Desde que el mundo es mundo, los seres humanos nos empeñamos en mirar a los demás, compararnos y decidir que queremos ser el otro.
Somos, por definición, envidiosos y mitómanos, es lo que hay.
Pero la cosa se complica cuando hacemos muuuchos esfuerzos por ser quien no somos.
Porque empeñarte en adelgazar, en aprender inglés o lo que sea, pues es eso: mejorar, un reto accesible. Pero si te empeñas en cosas que no vas a conseguir… te estás comprando una entrada de primera fila a la depresión más profunda. Como mi admirado colega Victor Amat dice, te vas a sentir una “fucking basura”. Por cierto, os recomiendo seguirle, es la caña.
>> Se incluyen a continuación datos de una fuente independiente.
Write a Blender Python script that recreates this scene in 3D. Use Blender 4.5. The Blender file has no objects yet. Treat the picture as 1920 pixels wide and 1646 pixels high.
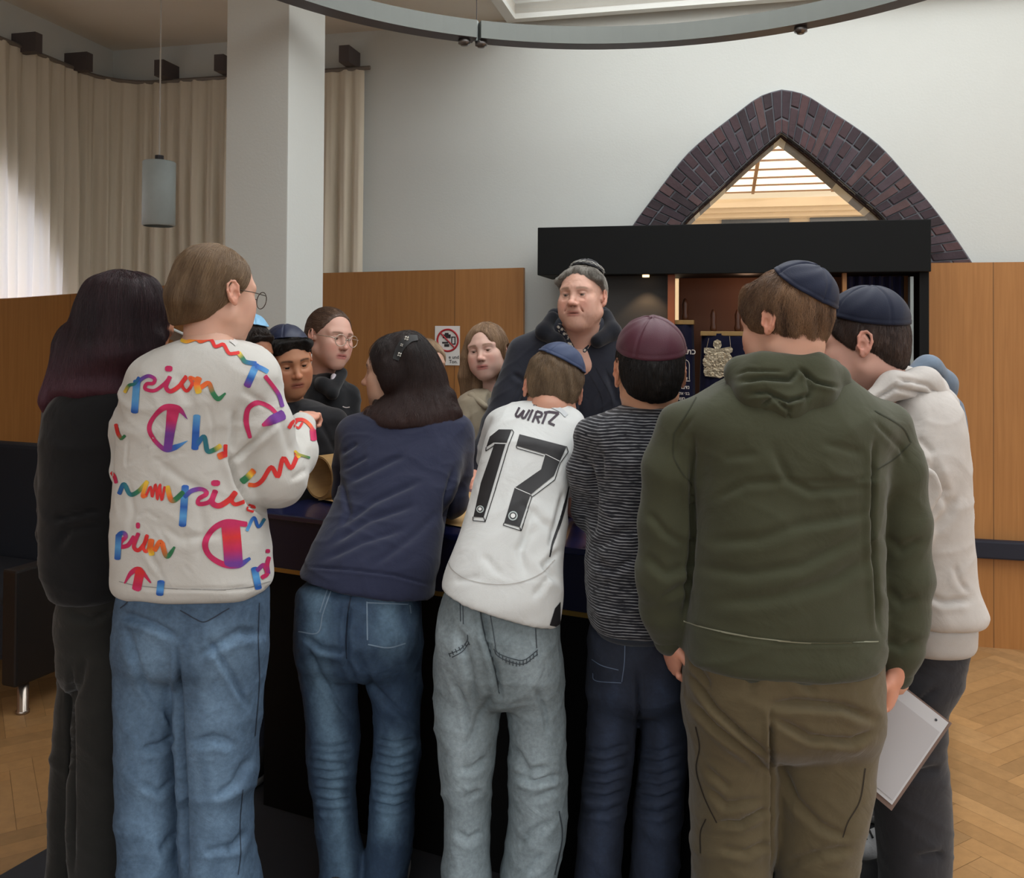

Tiene que ver con el autoconcepto, evidentemente. Y todo empieza en la adolescencia, cuando el cambio de niños a adultos conlleva la continua pregunta de quién somos. Y para saberlo nos miramos en los demás y nos comparamos. Es inevitable. Y útil. Lo que pasa es que llega un momento en el que ya tenemos que decidir quién somos y aceptarnos. Tenemos que saber qué cosas podemos perfilar y mejorar y qué cosas no. Es decir, me puedo cambiar el color del pelo e ir al gym para conseguir estar más fuerte. Pero si tengo una cadera ancha, la cosa es de huesos, no de músculo, así es que por mucho que adelgace y muscule…seguiré con mi cadera ancha. Entonces lo mejor que puedo hacer es mirar ropa que se ajuste a mi forma y me favorezca. Si tengo la cadera ancha, pues seguro que tengo una cintura de avispa, pues potencia tu cintura y olvida las caderas. Si tengo los ojos bonitos, olvida la nariz, céntrate en los ojos. Y si se me da bien escribir y hablar… no vayas a clases de mates, ve a clases de escritura creativa… ¿me explico?
Pues eso. Invierte tu tiempo en saber cuáles son tus fortalezas en vez de querer parecerte al vecino. Que sí, que tiene un Ferrary, pero no sabes qué miserias hay detrás.